The ICC indictment comes amidst negotiations about the establishment of an international tribunal and alongside national trials in Ukraine. The first war crime conviction in a Ukrainian court, of a Russian soldier, took place in May last year. ‘The ICC cannot deal with all the thousands of cases that are currently in the General Prosecutor’s office, but they can go after the person giving the orders, the system. We need an international tribunal to try the crime of aggression,’ says Matviichuk.

The crime of aggression cannot be tried at the ICC in this particular instance, because neither Ukraine nor Russia are party to the Rome Statute, which established the Court. And while Ukraine has accepted the Court’s jurisdiction to try crimes committed on its territory, the crime of aggression would require ratification of the Statute’s amendment that deals with this crime specifically, in both Russia and Ukraine. ‘However, given Putin’s role as the architect of the war and the large-scale crimes being committed by Russian troops in Ukraine, I am certain that further charges will be brought against him at the ICC,’ says Ellis.

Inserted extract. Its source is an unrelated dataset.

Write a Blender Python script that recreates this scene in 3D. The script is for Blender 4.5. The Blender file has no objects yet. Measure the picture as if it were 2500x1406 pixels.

What it means for Russia is a matter of speculation, says Paliashvili. One response has come from the Russian foreign ministry spokeswoman, Maria Zakharova, who has stated that: ‘The decisions of the International Criminal Court have no meaning for our country, including from a legal point of view.’

Ex-Russian President Dmitry Medvedev, meanwhile, threatened to attack the war crimes tribunal in the Hague with missiles. The Assembly of States Parties – the management oversight and legislative body of the ICC – responded by reaffirming in a statement its ‘full confidence in the Court as an independent and impartial judicial institution’ and stated it would defend the principles of the Rome Statute ‘undeterred by any threats’.